Les liens entre le RN et la Russie de Poutine ont déjà été démontrés. Je cite l’étude :

Le 27 Juin 2024, Médiapart a par ailleurs révélé, documents à l’appui, que « Jean-Luc Schaffhauser, l’eurodéputé qui a négocié le prêt russe au RN, dispose d’une fondation qui a touché des centaines de milliers d’euros en échange d’interventions en faveur de Moscou au Parlement européen ».

[…]

Le Rassemblement national quant à lui n’a jamais eu autant de candidats à avoir entretenu des liens directs avec le Kremlin ou à avoir affiché publiquement des positions pro-Poutine. C’est le cas notamment de Pierre Gentillet, candidat RN dans la 3e circonscription du Cher [que je citais précédemment]. Il « [fait] partie des “piliers” du cercle Pouchkine » qui, selon une enquête journalistique, accueillait des réunions avec Xavier Moreau, « propagandiste en chef du Kremlin pour la France », « des membres de l’extrême droite antisémites et le chef de poste du GRU (renseignement militaire russe) à Paris. »

[…]

Tous les éléments sont donc présents pour une ingérence massive du Kremlin dans les affaires françaises. Dans une interview télévisée en avril 2014, Alexandre Douguine, idéologue, propagandiste et théoricien politique d’extrême droite russe, préconisait carrément la conquête de l’Europe : « Annexer l’Europe, c’est un grand dessein digne de la Russie. [...] Le soft power suffira : trouver une cinquième colonne, propulser au pouvoir les gens que nous contrôlons, acheter avec l’argent de Gazprom des spécialistes de la réclame [...] ».

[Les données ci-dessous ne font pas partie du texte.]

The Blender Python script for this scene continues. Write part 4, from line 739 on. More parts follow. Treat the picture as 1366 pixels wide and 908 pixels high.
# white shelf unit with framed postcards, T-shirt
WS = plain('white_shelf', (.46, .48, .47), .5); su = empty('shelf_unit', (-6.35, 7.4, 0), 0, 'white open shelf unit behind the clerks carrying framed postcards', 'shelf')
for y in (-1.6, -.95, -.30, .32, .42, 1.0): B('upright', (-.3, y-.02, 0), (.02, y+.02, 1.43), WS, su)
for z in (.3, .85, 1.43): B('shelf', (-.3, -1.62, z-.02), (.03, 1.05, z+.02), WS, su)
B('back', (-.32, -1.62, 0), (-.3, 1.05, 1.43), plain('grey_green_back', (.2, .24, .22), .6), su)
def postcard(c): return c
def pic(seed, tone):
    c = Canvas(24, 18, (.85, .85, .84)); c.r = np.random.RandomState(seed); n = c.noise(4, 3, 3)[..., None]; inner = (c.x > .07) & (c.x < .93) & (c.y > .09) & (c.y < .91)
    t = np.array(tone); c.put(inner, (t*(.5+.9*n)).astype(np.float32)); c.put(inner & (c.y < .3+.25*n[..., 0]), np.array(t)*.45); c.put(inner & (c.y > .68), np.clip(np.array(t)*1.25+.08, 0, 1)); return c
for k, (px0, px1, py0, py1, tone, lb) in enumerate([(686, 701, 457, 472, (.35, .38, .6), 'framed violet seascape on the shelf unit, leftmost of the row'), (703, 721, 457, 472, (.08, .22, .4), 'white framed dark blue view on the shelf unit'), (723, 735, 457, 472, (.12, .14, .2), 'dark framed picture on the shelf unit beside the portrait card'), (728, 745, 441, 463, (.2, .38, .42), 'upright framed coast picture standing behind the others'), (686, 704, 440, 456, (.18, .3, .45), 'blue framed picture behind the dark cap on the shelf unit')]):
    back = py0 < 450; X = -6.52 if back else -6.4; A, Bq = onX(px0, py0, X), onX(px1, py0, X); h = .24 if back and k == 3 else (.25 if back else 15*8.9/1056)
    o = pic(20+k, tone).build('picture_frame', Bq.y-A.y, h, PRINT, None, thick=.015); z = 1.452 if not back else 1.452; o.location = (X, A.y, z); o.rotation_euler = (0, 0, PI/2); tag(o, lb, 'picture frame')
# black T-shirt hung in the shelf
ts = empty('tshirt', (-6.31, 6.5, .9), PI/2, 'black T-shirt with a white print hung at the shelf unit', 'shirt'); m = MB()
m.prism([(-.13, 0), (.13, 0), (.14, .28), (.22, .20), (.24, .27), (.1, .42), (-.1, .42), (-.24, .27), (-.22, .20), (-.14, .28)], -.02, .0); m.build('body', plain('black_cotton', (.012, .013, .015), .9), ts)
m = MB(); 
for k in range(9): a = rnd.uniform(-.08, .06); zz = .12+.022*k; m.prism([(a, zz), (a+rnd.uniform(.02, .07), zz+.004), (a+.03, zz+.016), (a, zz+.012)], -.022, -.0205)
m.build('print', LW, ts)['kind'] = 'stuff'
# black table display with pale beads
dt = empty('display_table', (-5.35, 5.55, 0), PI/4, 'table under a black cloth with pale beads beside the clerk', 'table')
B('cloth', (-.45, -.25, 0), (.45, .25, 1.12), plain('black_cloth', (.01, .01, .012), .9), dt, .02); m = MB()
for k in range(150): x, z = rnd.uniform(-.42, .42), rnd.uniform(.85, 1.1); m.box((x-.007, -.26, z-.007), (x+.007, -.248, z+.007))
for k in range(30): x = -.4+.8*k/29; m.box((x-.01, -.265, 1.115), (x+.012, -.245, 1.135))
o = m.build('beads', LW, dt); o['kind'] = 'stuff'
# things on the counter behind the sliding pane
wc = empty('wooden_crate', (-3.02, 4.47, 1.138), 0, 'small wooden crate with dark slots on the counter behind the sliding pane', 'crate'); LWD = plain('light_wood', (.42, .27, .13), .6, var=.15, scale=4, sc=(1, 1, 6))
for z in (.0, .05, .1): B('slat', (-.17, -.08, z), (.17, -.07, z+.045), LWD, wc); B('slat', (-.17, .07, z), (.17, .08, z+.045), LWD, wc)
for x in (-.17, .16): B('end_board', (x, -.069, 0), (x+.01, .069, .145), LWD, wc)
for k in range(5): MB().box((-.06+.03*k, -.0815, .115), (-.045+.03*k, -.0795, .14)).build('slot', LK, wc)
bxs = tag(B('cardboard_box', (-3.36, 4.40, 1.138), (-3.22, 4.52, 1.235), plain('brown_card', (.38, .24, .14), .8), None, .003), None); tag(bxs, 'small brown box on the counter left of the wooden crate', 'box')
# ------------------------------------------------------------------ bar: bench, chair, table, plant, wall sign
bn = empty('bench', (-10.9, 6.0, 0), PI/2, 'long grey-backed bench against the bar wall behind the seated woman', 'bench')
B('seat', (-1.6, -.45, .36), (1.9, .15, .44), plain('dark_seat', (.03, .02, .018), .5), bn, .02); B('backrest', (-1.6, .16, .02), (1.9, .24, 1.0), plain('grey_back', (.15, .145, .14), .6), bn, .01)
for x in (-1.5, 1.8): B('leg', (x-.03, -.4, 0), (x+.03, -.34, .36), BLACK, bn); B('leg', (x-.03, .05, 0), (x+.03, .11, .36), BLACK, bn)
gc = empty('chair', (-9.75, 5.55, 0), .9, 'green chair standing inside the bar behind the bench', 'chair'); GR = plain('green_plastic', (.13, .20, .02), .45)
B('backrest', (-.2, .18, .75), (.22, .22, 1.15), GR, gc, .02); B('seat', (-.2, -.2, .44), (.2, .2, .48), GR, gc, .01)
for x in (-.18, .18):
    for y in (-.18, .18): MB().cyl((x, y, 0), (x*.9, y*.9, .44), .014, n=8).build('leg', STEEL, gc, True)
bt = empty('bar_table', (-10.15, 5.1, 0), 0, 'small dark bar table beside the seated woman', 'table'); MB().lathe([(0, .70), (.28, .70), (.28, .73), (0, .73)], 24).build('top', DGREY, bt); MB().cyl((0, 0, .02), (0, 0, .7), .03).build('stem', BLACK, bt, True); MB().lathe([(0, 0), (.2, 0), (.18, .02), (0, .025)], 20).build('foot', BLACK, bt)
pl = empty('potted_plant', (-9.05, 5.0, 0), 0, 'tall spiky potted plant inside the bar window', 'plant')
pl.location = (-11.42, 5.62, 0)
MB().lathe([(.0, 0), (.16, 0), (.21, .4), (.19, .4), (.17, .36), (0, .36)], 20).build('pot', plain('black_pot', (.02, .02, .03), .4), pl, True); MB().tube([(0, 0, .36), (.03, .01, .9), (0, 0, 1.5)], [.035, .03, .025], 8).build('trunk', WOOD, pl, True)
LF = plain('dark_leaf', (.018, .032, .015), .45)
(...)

Ne vous attendez donc pas à une prise de pouvoir spectaculaire mais à un délitement progressif qui aboutira à un point de bascule. Ces élections législatives pourraient être celui là, ou à défaut, l’une des toutes prochaines élections nationales.

Il montre notamment que l’un des termes qui structurent le débat politique en France depuis plusieurs années, celui d’islamogauchisme, a en fait été introduit par des bots russes. Je cite à nouveau :

En revanche, cela faisait quatre ans que quelques acteurs tentaient sans y parvenir d’introduire cet imaginaire [de l’islamogauchisme] dans l’opinion publique. Leur mode opératoire ressemblait en tout point à de l’astroturfing : les comptes les plus actifs entre 2016 et 2021 avaient quasi- ment tous été suspendus par Twitter et les quelques-uns qui restaient avaient des comportements inauthentiques. Ils tenaient par ailleurs tous des propos toxiques et d’extrême-droite.

Mais on ne savait pas à l’époque, car ils s’étaient « déguisés », que les comptes de très loin les plus actifs de cette opération étaient des trolls du Kremlin ! Le leader, @Yxxxxx – plus de 400 interventions au total, loin devant les autres – a désormais un profil en cyrillique... Une recherche rapide permet de voir qu’il s’agit d’un Russe de 38 ans résidant à Novosibirsk, probablement employé à l’époque dans une ferme à trolls. Le Kremlin a donc été l’un des principaux artisans de l’opération sémantique « islamo-gauchisme » jusqu’en 2021.

Nous verrons plus loin en quoi l’imaginaire lié au concept d’« islamo-gauchisme » est une pierre angulaire de la stratégie du Kremlin en France. Notons pour le moment que cette expression occupe une place privilégiée dans le dispositif de conquête du pouvoir de l’extrême-droite. Sa popularisation sert des objectifs bien précis : discréditer les militants de gauche par association et convaincre l’opinion publique de l’existence d’une nouvelle catégorie d’acteurs, à savoir, des ennemis intérieurs d’extrême-gauche alliés aux forces obscures de l’islamisme radical.

Parce que le RN nous fait perdre pieds, parce qu’il nous fait douter du bienfondé de la démocratie et de notre République, douter de la réalité elle-même, il est traité comme un instrument idéal par les chefs de la guerre hybride que mène le Kremlin à notre encontre pour nous diviser. Vladimir Poutine a tout intérêt à ce que les citoyens européens votent pour des partis anti-européens.

Pour toutes ces raisons, il est impossible de traiter le RN comme un parti comme les autres. C’est un parti fondamentalement anti-démocratique, s’appuyant sur le mensonge, la désinformation et la manipulation. C’est un allié objectif de Vladimir Poutine. Et que nos sensibilités soient de gauche ou de droite, il est nécessaire de tenir ensemble pour lui faire barrage.